### Set problem
Word for word, restate every line of the listing that follows.

### Data provided

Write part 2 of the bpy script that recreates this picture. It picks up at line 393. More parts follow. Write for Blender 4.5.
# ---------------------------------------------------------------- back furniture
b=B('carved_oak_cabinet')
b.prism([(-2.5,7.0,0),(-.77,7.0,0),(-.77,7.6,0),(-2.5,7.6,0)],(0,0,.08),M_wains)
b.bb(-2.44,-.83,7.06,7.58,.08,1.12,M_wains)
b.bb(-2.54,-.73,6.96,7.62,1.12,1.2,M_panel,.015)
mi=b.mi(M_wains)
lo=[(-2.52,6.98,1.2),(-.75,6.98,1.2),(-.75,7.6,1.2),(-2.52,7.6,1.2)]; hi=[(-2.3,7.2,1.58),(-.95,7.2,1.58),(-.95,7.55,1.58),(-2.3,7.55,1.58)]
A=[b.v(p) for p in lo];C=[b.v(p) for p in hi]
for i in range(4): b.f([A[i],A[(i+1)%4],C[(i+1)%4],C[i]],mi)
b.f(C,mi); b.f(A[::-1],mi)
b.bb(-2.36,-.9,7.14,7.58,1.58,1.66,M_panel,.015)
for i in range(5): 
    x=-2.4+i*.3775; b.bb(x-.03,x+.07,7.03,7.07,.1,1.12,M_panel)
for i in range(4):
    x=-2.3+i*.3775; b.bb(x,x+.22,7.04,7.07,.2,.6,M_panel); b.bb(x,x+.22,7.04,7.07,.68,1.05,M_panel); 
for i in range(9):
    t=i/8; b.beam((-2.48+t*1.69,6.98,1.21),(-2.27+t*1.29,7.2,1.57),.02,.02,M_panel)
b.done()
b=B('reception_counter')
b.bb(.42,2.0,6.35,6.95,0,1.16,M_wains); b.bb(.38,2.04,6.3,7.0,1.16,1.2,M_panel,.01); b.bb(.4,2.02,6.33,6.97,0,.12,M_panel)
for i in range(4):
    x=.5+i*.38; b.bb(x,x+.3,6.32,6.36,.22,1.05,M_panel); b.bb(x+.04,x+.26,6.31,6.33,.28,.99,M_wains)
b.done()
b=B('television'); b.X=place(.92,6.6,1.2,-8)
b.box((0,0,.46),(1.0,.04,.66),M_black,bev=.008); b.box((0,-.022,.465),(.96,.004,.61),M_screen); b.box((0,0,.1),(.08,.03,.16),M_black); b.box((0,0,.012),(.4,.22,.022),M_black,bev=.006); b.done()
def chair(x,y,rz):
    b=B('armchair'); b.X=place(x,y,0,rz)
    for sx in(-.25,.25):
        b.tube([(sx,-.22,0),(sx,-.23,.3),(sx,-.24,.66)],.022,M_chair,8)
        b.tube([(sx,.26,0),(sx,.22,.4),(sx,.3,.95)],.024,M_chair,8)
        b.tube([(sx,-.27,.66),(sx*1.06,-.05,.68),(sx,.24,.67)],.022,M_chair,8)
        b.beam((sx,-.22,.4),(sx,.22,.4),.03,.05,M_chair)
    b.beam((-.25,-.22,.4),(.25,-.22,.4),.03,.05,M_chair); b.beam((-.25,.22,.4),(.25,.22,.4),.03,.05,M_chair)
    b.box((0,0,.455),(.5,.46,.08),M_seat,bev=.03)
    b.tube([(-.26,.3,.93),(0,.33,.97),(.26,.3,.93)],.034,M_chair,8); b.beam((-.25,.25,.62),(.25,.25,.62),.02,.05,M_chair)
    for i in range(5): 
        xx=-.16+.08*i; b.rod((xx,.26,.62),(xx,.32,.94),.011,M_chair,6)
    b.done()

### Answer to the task
Write part 2 of the bpy script that recreates this picture. It picks up at line 393. More parts follow. Write for Blender 4.5.
# ---------------------------------------------------------------- back furniture
b=B('carved_oak_cabinet')
b.prism([(-2.5,7.0,0),(-.77,7.0,0),(-.77,7.6,0),(-2.5,7.6,0)],(0,0,.08),M_wains)
b.bb(-2.44,-.83,7.06,7.58,.08,1.12,M_wains)
b.bb(-2.54,-.73,6.96,7.62,1.12,1.2,M_panel,.015)
mi=b.mi(M_wains)
lo=[(-2.52,6.98,1.2),(-.75,6.98,1.2),(-.75,7.6,1.2),(-2.52,7.6,1.2)]; hi=[(-2.3,7.2,1.58),(-.95,7.2,1.58),(-.95,7.55,1.58),(-2.3,7.55,1.58)]
A=[b.v(p) for p in lo];C=[b.v(p) for p in hi]
for i in range(4): b.f([A[i],A[(i+1)%4],C[(i+1)%4],C[i]],mi)
b.f(C,mi); b.f(A[::-1],mi)
b.bb(-2.36,-.9,7.14,7.58,1.58,1.66,M_panel,.015)
for i in range(5): 
    x=-2.4+i*.3775; b.bb(x-.03,x+.07,7.03,7.07,.1,1.12,M_panel)
for i in range(4):
    x=-2.3+i*.3775; b.bb(x,x+.22,7.04,7.07,.2,.6,M_panel); b.bb(x,x+.22,7.04,7.07,.68,1.05,M_panel); 
for i in range(9):
    t=i/8; b.beam((-2.48+t*1.69,6.98,1.21),(-2.27+t*1.29,7.2,1.57),.02,.02,M_panel)
b.done()
b=B('reception_counter')
b.bb(.42,2.0,6.35,6.95,0,1.16,M_wains); b.bb(.38,2.04,6.3,7.0,1.16,1.2,M_panel,.01); b.bb(.4,2.02,6.33,6.97,0,.12,M_panel)
for i in range(4):
    x=.5+i*.38; b.bb(x,x+.3,6.32,6.36,.22,1.05,M_panel); b.bb(x+.04,x+.26,6.31,6.33,.28,.99,M_wains)
b.done()
b=B('television'); b.X=place(.92,6.6,1.2,-8)
b.box((0,0,.46),(1.0,.04,.66),M_black,bev=.008); b.box((0,-.022,.465),(.96,.004,.61),M_screen); b.box((0,0,.1),(.08,.03,.16),M_black); b.box((0,0,.012),(.4,.22,.022),M_black,bev=.006); b.done()
def chair(x,y,rz):
    b=B('armchair'); b.X=place(x,y,0,rz)
    for sx in(-.25,.25):
        b.tube([(sx,-.22,0),(sx,-.23,.3),(sx,-.24,.66)],.022,M_chair,8)
        b.tube([(sx,.26,0),(sx,.22,.4),(sx,.3,.95)],.024,M_chair,8)
        b.tube([(sx,-.27,.66),(sx*1.06,-.05,.68),(sx,.24,.67)],.022,M_chair,8)
        b.beam((sx,-.22,.4),(sx,.22,.4),.03,.05,M_chair)
    b.beam((-.25,-.22,.4),(.25,-.22,.4),.03,.05,M_chair); b.beam((-.25,.22,.4),(.25,.22,.4),.03,.05,M_chair)
    b.box((0,0,.455),(.5,.46,.08),M_seat,bev=.03)
    b.tube([(-.26,.3,.93),(0,.33,.97),(.26,.3,.93)],.034,M_chair,8); b.beam((-.25,.25,.62),(.25,.25,.62),.02,.05,M_chair)
    for i in range(5): 
        xx=-.16+.08*i; b.rod((xx,.26,.62),(xx,.32,.94),.011,M_chair,6)
    b.done()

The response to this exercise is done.